Et les auteurs d’établir trois constats qui sont bien évidemment valables en ce début de 2021, mais aussi sur la période non étudiée par l’ouvrage, 2019 et 2020 : – Le rythme de croissance tendanciel du PIB marchand ne s’est pas nettement accéléré dans le cadre du choix de l’ouverture.
– Après 2013, une fois enregistrés les effets négatifs sur l’économie marocaine de la « crise de 2008 » (et ses suites en UE), l’activité marchande non agricole n’a pas connu une nette reprise se poursuivant à moyen terme.
– Il n’y a pas eu globalement une dynamique d’industrialisation.

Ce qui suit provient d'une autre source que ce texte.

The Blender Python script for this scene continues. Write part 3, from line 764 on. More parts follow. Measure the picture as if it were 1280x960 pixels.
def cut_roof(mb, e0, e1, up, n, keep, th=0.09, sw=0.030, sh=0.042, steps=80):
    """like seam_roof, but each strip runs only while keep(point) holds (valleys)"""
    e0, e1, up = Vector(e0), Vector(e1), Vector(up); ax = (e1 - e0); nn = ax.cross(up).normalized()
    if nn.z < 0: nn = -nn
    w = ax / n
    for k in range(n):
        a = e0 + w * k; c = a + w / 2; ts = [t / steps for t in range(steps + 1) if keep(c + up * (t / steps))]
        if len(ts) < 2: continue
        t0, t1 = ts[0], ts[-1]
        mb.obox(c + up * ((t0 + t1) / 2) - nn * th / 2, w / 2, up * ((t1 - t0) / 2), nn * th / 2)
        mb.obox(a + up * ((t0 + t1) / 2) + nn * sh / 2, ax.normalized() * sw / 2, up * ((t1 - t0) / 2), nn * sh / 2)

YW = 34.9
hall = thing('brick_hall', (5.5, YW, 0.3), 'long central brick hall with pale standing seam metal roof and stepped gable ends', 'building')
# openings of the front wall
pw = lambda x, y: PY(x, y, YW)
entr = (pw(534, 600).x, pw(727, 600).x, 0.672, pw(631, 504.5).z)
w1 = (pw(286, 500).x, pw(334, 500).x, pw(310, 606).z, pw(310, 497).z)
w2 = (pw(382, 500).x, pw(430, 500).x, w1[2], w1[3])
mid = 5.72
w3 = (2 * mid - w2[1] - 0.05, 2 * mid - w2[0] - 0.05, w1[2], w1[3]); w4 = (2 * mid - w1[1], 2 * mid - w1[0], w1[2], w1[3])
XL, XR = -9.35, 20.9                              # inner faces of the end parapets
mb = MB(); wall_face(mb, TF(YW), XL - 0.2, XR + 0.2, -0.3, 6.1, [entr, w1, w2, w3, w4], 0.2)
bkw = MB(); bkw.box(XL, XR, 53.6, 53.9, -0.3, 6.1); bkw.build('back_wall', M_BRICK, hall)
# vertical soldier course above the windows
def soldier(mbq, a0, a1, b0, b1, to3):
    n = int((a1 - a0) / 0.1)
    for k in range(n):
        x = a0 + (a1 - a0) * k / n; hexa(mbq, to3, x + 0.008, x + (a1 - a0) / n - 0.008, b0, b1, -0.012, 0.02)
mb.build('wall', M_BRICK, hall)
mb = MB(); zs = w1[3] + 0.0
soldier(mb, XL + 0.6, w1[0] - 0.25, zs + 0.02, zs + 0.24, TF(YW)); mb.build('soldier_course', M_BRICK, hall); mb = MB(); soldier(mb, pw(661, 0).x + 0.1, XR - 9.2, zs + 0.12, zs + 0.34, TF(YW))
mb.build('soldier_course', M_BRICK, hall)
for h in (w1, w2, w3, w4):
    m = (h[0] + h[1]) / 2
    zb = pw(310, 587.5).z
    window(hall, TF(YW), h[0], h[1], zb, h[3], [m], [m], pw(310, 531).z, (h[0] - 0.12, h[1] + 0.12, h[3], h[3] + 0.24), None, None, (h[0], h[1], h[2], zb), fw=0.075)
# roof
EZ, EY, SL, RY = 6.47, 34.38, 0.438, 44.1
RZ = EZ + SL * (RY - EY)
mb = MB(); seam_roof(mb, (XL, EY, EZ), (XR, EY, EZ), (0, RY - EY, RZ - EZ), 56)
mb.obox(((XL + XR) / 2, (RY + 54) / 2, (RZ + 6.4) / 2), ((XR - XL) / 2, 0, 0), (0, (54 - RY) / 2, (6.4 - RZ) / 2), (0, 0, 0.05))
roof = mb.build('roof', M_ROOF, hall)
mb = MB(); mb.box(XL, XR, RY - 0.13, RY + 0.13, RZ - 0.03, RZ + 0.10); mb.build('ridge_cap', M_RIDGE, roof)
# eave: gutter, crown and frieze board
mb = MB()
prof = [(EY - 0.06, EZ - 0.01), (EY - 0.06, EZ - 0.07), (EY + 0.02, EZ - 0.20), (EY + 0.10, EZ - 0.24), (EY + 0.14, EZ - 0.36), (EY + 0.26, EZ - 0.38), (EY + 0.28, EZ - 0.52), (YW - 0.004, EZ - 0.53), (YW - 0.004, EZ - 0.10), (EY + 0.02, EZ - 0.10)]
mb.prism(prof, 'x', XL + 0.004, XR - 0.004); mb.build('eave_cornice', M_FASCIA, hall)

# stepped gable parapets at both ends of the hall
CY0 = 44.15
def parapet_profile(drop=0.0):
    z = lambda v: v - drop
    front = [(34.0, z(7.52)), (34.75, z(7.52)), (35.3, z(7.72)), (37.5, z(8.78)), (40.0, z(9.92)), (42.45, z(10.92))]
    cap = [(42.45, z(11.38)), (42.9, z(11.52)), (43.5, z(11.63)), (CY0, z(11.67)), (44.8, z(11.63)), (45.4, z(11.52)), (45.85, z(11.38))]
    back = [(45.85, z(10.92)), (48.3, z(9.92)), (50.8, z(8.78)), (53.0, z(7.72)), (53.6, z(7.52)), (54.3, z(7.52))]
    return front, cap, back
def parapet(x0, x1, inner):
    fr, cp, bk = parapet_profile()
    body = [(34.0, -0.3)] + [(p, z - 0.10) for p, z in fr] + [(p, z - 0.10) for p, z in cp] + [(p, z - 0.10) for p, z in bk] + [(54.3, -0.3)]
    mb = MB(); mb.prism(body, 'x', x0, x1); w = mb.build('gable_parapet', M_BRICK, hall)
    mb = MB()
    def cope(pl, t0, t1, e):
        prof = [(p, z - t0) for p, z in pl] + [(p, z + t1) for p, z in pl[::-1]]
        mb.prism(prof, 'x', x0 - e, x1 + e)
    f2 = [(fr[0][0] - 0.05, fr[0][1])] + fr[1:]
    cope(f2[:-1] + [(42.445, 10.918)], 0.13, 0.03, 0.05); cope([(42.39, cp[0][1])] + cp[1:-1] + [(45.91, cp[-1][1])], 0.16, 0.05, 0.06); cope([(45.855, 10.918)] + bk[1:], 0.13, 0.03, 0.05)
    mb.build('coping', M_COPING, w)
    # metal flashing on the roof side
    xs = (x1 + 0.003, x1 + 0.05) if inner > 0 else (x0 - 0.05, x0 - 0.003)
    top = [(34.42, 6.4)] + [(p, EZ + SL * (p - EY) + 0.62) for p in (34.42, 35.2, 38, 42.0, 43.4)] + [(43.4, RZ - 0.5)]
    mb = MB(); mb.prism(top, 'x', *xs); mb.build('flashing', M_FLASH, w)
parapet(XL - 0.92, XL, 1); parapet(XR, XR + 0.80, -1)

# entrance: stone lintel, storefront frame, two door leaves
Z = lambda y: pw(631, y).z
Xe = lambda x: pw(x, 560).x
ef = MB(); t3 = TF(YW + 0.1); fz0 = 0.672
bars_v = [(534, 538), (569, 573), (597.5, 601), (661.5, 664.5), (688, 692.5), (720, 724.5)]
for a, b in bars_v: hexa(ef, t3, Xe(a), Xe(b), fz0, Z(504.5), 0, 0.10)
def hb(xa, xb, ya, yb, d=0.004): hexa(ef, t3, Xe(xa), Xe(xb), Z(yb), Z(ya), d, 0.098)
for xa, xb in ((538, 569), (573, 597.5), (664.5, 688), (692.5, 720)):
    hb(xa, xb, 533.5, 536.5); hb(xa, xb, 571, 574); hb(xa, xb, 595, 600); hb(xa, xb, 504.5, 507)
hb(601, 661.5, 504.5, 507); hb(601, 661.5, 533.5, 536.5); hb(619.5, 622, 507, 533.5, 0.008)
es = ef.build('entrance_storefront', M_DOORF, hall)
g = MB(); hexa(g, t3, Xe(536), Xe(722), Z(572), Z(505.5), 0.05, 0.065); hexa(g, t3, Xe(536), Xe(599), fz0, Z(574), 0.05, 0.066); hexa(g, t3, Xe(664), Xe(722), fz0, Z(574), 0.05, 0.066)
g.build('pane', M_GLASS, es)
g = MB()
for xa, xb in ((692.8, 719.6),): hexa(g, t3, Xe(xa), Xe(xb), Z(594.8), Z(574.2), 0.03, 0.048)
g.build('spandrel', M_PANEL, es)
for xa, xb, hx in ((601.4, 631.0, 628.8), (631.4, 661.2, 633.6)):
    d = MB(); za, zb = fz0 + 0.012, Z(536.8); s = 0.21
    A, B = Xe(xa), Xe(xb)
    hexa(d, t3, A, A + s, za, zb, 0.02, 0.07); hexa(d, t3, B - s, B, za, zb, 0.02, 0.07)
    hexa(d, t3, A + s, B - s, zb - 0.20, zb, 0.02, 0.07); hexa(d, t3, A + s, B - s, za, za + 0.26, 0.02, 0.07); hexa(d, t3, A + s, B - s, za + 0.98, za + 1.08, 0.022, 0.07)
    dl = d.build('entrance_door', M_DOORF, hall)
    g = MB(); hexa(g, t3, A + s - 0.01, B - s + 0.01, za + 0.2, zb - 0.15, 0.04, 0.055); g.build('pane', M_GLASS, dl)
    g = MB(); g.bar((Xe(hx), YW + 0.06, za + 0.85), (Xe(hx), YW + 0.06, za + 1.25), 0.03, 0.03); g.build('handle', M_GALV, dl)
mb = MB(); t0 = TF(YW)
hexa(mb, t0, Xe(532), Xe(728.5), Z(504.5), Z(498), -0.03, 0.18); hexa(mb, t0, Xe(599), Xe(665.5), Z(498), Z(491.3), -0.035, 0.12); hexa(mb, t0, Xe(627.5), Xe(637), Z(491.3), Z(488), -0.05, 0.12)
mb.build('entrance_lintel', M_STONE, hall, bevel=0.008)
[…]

Cela signifie, clairement, l’échec de la politique officielle de développement et d’industrialisation notamment axée sur l’ouverture à l’international, la stratégie des accords de libre-échange, l’insuffisance des effets des délocalisations industrielles implantées dans notre pays malgré leur multiplication à la faveur de la stratégie des zones franches où les taux d’intégration sont restés en deçà de nos attentes.
Bien évidemment, la conséquence en a été la régression du PIB annuel se traduisant par sur toute la période étudiée et jusqu’à aujourd’hui en termes de faiblesse de création de richesses génératrices d’emplois, de bas niveau des emplois crées, mais aussi d’incidences directes sur les Budgets publics, notamment ceux dédiés à l’Éducation et à la Santé.
Parmi les facteurs qui expliquent cette régression ou, du moins, stagnation du développement économique et cette insuffisance de la croissance, on citera notamment une sous-industrialisation dépendante et la persistance d’un mode de production domestique ou traditionnel, c’est-à-dire différent des modes industriel et marchand, et axé sur la réciprocité et non l’échange.
On arrêtera là l’évocation de cet ouvrage si riche en formulant l’espoir que ses analyses pertinentes et ses conclusions probantes seront parvenues en temps voulu à nos éminents experts qui composent la Commission Spéciale pour un nouveau Modèle de Développement et qu’ils auront su en tirer la substantifique moelle avant la présentation officielle à SM le Roi de leurs conclusions finales dans quelques semaines.